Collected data
** Begin **

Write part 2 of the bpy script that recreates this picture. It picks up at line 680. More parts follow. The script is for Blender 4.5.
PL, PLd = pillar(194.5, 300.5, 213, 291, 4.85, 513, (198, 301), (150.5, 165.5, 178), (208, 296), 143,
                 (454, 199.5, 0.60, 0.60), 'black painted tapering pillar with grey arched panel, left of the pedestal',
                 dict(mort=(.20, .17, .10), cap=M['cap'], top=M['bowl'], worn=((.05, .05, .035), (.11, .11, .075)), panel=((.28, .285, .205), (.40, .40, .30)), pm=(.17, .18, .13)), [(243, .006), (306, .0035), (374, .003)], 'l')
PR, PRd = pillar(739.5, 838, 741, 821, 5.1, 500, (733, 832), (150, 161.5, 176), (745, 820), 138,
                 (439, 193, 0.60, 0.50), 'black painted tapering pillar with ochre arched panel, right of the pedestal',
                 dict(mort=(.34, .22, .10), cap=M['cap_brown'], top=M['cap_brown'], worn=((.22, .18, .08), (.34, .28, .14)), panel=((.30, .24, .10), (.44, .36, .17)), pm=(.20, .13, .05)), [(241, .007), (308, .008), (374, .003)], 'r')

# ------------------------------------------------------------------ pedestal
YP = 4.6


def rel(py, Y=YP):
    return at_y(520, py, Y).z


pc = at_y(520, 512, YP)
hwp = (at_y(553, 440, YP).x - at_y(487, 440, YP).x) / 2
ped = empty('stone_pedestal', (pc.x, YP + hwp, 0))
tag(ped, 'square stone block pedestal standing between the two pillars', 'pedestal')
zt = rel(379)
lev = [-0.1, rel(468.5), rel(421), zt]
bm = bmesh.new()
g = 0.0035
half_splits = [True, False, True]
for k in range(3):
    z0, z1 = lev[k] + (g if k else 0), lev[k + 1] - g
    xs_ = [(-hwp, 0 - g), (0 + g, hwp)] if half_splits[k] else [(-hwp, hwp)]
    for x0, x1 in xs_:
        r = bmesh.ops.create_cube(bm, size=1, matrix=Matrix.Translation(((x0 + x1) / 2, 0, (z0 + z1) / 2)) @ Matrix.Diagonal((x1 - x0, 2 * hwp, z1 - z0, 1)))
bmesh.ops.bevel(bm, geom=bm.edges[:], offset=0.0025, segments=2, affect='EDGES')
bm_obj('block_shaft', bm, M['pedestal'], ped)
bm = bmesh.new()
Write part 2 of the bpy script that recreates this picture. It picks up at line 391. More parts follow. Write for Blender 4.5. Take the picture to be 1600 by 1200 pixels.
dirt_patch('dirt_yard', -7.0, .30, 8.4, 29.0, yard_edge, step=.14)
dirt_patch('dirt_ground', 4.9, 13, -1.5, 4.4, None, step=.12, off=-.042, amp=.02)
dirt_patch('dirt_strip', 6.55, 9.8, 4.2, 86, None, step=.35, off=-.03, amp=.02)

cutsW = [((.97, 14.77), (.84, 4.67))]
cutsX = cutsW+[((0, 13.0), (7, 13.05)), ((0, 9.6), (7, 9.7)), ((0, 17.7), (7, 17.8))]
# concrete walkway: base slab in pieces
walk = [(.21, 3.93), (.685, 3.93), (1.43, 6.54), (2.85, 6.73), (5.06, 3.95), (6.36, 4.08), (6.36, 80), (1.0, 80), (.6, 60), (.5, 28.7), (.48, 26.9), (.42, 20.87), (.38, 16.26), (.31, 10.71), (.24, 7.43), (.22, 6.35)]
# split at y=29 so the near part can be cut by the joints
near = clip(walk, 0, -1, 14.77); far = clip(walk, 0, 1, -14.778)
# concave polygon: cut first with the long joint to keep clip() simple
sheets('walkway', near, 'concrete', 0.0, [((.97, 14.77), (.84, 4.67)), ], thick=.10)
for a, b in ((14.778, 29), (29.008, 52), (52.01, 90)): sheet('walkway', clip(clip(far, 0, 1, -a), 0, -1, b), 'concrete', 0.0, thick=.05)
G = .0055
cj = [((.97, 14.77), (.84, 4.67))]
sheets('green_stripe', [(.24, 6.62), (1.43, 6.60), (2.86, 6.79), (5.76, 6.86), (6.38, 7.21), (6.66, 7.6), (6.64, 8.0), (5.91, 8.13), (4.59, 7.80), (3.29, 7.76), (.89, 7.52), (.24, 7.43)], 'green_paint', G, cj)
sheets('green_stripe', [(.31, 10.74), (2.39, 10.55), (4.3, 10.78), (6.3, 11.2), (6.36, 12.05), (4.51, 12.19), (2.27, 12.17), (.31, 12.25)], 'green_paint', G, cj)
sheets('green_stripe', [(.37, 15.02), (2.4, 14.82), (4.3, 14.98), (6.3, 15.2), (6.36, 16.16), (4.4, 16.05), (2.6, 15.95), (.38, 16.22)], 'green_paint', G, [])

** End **

Written problem:
Write out every entry exactly as given.

Answer to this task:
Write part 2 of the bpy script that recreates this picture. It picks up at line 680. More parts follow. The script is for Blender 4.5.
PL, PLd = pillar(194.5, 300.5, 213, 291, 4.85, 513, (198, 301), (150.5, 165.5, 178), (208, 296), 143,
                 (454, 199.5, 0.60, 0.60), 'black painted tapering pillar with grey arched panel, left of the pedestal',
                 dict(mort=(.20, .17, .10), cap=M['cap'], top=M['bowl'], worn=((.05, .05, .035), (.11, .11, .075)), panel=((.28, .285, .205), (.40, .40, .30)), pm=(.17, .18, .13)), [(243, .006), (306, .0035), (374, .003)], 'l')
PR, PRd = pillar(739.5, 838, 741, 821, 5.1, 500, (733, 832), (150, 161.5, 176), (745, 820), 138,
                 (439, 193, 0.60, 0.50), 'black painted tapering pillar with ochre arched panel, right of the pedestal',
                 dict(mort=(.34, .22, .10), cap=M['cap_brown'], top=M['cap_brown'], worn=((.22, .18, .08), (.34, .28, .14)), panel=((.30, .24, .10), (.44, .36, .17)), pm=(.20, .13, .05)), [(241, .007), (308, .008), (374, .003)], 'r')

# ------------------------------------------------------------------ pedestal
YP = 4.6


def rel(py, Y=YP):
    return at_y(520, py, Y).z


pc = at_y(520, 512, YP)
hwp = (at_y(553, 440, YP).x - at_y(487, 440, YP).x) / 2
ped = empty('stone_pedestal', (pc.x, YP + hwp, 0))
tag(ped, 'square stone block pedestal standing between the two pillars', 'pedestal')
zt = rel(379)
lev = [-0.1, rel(468.5), rel(421), zt]
bm = bmesh.new()
g = 0.0035
half_splits = [True, False, True]
for k in range(3):
    z0, z1 = lev[k] + (g if k else 0), lev[k + 1] - g
    xs_ = [(-hwp, 0 - g), (0 + g, hwp)] if half_splits[k] else [(-hwp, hwp)]
    for x0, x1 in xs_:
        r = bmesh.ops.create_cube(bm, size=1, matrix=Matrix.Translation(((x0 + x1) / 2, 0, (z0 + z1) / 2)) @ Matrix.Diagonal((x1 - x0, 2 * hwp, z1 - z0, 1)))
bmesh.ops.bevel(bm, geom=bm.edges[:], offset=0.0025, segments=2, affect='EDGES')
bm_obj('block_shaft', bm, M['pedestal'], ped)
bm = bmesh.new()
Write part 2 of the bpy script that recreates this picture. It picks up at line 391. More parts follow. Write for Blender 4.5. Take the picture to be 1600 by 1200 pixels.
dirt_patch('dirt_yard', -7.0, .30, 8.4, 29.0, yard_edge, step=.14)
dirt_patch('dirt_ground', 4.9, 13, -1.5, 4.4, None, step=.12, off=-.042, amp=.02)
dirt_patch('dirt_strip', 6.55, 9.8, 4.2, 86, None, step=.35, off=-.03, amp=.02)

cutsW = [((.97, 14.77), (.84, 4.67))]
cutsX = cutsW+[((0, 13.0), (7, 13.05)), ((0, 9.6), (7, 9.7)), ((0, 17.7), (7, 17.8))]
# concrete walkway: base slab in pieces
walk = [(.21, 3.93), (.685, 3.93), (1.43, 6.54), (2.85, 6.73), (5.06, 3.95), (6.36, 4.08), (6.36, 80), (1.0, 80), (.6, 60), (.5, 28.7), (.48, 26.9), (.42, 20.87), (.38, 16.26), (.31, 10.71), (.24, 7.43), (.22, 6.35)]
# split at y=29 so the near part can be cut by the joints
near = clip(walk, 0, -1, 14.77); far = clip(walk, 0, 1, -14.778)
# concave polygon: cut first with the long joint to keep clip() simple
sheets('walkway', near, 'concrete', 0.0, [((.97, 14.77), (.84, 4.67)), ], thick=.10)
for a, b in ((14.778, 29), (29.008, 52), (52.01, 90)): sheet('walkway', clip(clip(far, 0, 1, -a), 0, -1, b), 'concrete', 0.0, thick=.05)
G = .0055
cj = [((.97, 14.77), (.84, 4.67))]
sheets('green_stripe', [(.24, 6.62), (1.43, 6.60), (2.86, 6.79), (5.76, 6.86), (6.38, 7.21), (6.66, 7.6), (6.64, 8.0), (5.91, 8.13), (4.59, 7.80), (3.29, 7.76), (.89, 7.52), (.24, 7.43)], 'green_paint', G, cj)
sheets('green_stripe', [(.31, 10.74), (2.39, 10.55), (4.3, 10.78), (6.3, 11.2), (6.36, 12.05), (4.51, 12.19), (2.27, 12.17), (.31, 12.25)], 'green_paint', G, cj)
sheets('green_stripe', [(.37, 15.02), (2.4, 14.82), (4.3, 14.98), (6.3, 15.2), (6.36, 16.16), (4.4, 16.05), (2.6, 15.95), (.38, 16.22)], 'green_paint', G, [])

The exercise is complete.